EXERCISE BRIEF: Extract each line of the data below exactly as written.

SOURCE MATERIAL:
— begin —

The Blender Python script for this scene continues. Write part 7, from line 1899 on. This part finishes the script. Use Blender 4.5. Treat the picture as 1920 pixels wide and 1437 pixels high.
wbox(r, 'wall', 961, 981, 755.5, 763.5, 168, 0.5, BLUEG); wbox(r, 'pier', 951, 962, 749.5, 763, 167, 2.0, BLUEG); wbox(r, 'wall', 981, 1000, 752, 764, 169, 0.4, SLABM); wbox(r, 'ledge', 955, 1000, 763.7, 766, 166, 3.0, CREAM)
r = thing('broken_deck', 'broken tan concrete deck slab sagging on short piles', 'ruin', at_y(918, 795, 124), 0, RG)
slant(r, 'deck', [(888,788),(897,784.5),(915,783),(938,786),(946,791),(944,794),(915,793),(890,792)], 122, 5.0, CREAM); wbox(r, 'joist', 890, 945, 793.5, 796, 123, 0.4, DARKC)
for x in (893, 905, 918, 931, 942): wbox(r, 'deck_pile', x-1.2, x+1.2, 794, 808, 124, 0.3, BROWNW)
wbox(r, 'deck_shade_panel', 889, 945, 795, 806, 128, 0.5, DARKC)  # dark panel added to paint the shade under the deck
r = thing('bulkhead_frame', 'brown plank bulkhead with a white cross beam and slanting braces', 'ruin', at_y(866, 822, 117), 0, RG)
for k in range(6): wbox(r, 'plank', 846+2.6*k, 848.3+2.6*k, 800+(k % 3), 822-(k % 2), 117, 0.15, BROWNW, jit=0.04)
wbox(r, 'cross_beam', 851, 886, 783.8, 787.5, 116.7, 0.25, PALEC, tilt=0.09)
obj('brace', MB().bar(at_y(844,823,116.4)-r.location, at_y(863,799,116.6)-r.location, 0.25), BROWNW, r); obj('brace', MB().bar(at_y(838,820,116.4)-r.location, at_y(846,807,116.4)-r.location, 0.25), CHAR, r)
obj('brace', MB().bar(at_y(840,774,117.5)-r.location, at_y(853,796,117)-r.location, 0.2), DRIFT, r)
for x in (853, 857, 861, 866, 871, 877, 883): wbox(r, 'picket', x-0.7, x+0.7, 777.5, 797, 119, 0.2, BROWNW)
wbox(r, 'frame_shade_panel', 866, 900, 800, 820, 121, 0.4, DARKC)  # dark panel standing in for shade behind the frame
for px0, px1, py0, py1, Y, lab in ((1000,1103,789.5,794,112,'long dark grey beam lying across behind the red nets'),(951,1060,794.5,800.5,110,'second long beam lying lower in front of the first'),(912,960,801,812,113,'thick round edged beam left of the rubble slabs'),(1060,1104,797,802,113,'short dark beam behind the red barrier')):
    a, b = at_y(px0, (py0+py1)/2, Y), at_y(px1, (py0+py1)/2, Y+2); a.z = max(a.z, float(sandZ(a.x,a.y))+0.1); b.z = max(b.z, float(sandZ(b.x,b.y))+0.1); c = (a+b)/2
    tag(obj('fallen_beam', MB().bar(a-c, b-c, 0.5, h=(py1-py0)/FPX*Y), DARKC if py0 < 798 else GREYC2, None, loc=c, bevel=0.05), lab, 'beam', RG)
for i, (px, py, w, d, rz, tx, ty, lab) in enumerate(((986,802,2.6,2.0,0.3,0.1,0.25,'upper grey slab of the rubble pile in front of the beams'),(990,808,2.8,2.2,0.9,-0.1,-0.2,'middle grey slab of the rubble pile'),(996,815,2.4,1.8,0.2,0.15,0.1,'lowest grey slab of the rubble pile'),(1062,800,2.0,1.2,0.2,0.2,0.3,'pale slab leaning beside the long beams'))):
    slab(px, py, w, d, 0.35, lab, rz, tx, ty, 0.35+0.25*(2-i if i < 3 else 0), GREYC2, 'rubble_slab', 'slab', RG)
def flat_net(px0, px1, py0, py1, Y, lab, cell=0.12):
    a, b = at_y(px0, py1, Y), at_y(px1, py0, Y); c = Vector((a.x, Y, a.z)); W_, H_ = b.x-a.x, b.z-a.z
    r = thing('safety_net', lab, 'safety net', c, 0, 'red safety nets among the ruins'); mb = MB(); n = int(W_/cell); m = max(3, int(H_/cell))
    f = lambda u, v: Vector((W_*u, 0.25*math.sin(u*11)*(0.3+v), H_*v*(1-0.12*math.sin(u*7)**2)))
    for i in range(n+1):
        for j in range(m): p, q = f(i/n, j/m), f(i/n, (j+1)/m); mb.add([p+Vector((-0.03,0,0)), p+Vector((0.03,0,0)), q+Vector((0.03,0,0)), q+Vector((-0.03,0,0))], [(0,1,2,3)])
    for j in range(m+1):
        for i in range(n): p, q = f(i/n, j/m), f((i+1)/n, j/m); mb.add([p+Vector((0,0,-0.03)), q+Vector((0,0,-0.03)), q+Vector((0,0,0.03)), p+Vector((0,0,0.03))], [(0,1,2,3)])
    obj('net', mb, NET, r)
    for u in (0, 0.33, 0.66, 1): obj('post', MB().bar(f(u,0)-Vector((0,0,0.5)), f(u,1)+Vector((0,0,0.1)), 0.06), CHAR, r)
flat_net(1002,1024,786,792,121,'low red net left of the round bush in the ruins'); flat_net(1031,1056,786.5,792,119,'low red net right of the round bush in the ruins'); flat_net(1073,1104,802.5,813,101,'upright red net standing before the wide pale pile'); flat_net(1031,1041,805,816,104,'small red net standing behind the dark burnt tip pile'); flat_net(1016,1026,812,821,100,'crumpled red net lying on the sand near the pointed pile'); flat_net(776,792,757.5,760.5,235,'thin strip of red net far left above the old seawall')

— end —

SOLUTION:
The Blender Python script for this scene continues. Write part 7, from line 1899 on. This part finishes the script. Use Blender 4.5. Treat the picture as 1920 pixels wide and 1437 pixels high.
wbox(r, 'wall', 961, 981, 755.5, 763.5, 168, 0.5, BLUEG); wbox(r, 'pier', 951, 962, 749.5, 763, 167, 2.0, BLUEG); wbox(r, 'wall', 981, 1000, 752, 764, 169, 0.4, SLABM); wbox(r, 'ledge', 955, 1000, 763.7, 766, 166, 3.0, CREAM)
r = thing('broken_deck', 'broken tan concrete deck slab sagging on short piles', 'ruin', at_y(918, 795, 124), 0, RG)
slant(r, 'deck', [(888,788),(897,784.5),(915,783),(938,786),(946,791),(944,794),(915,793),(890,792)], 122, 5.0, CREAM); wbox(r, 'joist', 890, 945, 793.5, 796, 123, 0.4, DARKC)
for x in (893, 905, 918, 931, 942): wbox(r, 'deck_pile', x-1.2, x+1.2, 794, 808, 124, 0.3, BROWNW)
wbox(r, 'deck_shade_panel', 889, 945, 795, 806, 128, 0.5, DARKC)  # dark panel added to paint the shade under the deck
r = thing('bulkhead_frame', 'brown plank bulkhead with a white cross beam and slanting braces', 'ruin', at_y(866, 822, 117), 0, RG)
for k in range(6): wbox(r, 'plank', 846+2.6*k, 848.3+2.6*k, 800+(k % 3), 822-(k % 2), 117, 0.15, BROWNW, jit=0.04)
wbox(r, 'cross_beam', 851, 886, 783.8, 787.5, 116.7, 0.25, PALEC, tilt=0.09)
obj('brace', MB().bar(at_y(844,823,116.4)-r.location, at_y(863,799,116.6)-r.location, 0.25), BROWNW, r); obj('brace', MB().bar(at_y(838,820,116.4)-r.location, at_y(846,807,116.4)-r.location, 0.25), CHAR, r)
obj('brace', MB().bar(at_y(840,774,117.5)-r.location, at_y(853,796,117)-r.location, 0.2), DRIFT, r)
for x in (853, 857, 861, 866, 871, 877, 883): wbox(r, 'picket', x-0.7, x+0.7, 777.5, 797, 119, 0.2, BROWNW)
wbox(r, 'frame_shade_panel', 866, 900, 800, 820, 121, 0.4, DARKC)  # dark panel standing in for shade behind the frame
for px0, px1, py0, py1, Y, lab in ((1000,1103,789.5,794,112,'long dark grey beam lying across behind the red nets'),(951,1060,794.5,800.5,110,'second long beam lying lower in front of the first'),(912,960,801,812,113,'thick round edged beam left of the rubble slabs'),(1060,1104,797,802,113,'short dark beam behind the red barrier')):
    a, b = at_y(px0, (py0+py1)/2, Y), at_y(px1, (py0+py1)/2, Y+2); a.z = max(a.z, float(sandZ(a.x,a.y))+0.1); b.z = max(b.z, float(sandZ(b.x,b.y))+0.1); c = (a+b)/2
    tag(obj('fallen_beam', MB().bar(a-c, b-c, 0.5, h=(py1-py0)/FPX*Y), DARKC if py0 < 798 else GREYC2, None, loc=c, bevel=0.05), lab, 'beam', RG)
for i, (px, py, w, d, rz, tx, ty, lab) in enumerate(((986,802,2.6,2.0,0.3,0.1,0.25,'upper grey slab of the rubble pile in front of the beams'),(990,808,2.8,2.2,0.9,-0.1,-0.2,'middle grey slab of the rubble pile'),(996,815,2.4,1.8,0.2,0.15,0.1,'lowest grey slab of the rubble pile'),(1062,800,2.0,1.2,0.2,0.2,0.3,'pale slab leaning beside the long beams'))):
    slab(px, py, w, d, 0.35, lab, rz, tx, ty, 0.35+0.25*(2-i if i < 3 else 0), GREYC2, 'rubble_slab', 'slab', RG)
def flat_net(px0, px1, py0, py1, Y, lab, cell=0.12):
    a, b = at_y(px0, py1, Y), at_y(px1, py0, Y); c = Vector((a.x, Y, a.z)); W_, H_ = b.x-a.x, b.z-a.z
    r = thing('safety_net', lab, 'safety net', c, 0, 'red safety nets among the ruins'); mb = MB(); n = int(W_/cell); m = max(3, int(H_/cell))
    f = lambda u, v: Vector((W_*u, 0.25*math.sin(u*11)*(0.3+v), H_*v*(1-0.12*math.sin(u*7)**2)))
    for i in range(n+1):
        for j in range(m): p, q = f(i/n, j/m), f(i/n, (j+1)/m); mb.add([p+Vector((-0.03,0,0)), p+Vector((0.03,0,0)), q+Vector((0.03,0,0)), q+Vector((-0.03,0,0))], [(0,1,2,3)])
    for j in range(m+1):
        for i in range(n): p, q = f(i/n, j/m), f((i+1)/n, j/m); mb.add([p+Vector((0,0,-0.03)), q+Vector((0,0,-0.03)), q+Vector((0,0,0.03)), p+Vector((0,0,0.03))], [(0,1,2,3)])
    obj('net', mb, NET, r)
    for u in (0, 0.33, 0.66, 1): obj('post', MB().bar(f(u,0)-Vector((0,0,0.5)), f(u,1)+Vector((0,0,0.1)), 0.06), CHAR, r)
flat_net(1002,1024,786,792,121,'low red net left of the round bush in the ruins'); flat_net(1031,1056,786.5,792,119,'low red net right of the round bush in the ruins'); flat_net(1073,1104,802.5,813,101,'upright red net standing before the wide pale pile'); flat_net(1031,1041,805,816,104,'small red net standing behind the dark burnt tip pile'); flat_net(1016,1026,812,821,100,'crumpled red net lying on the sand near the pointed pile'); flat_net(776,792,757.5,760.5,235,'thin strip of red net far left above the old seawall')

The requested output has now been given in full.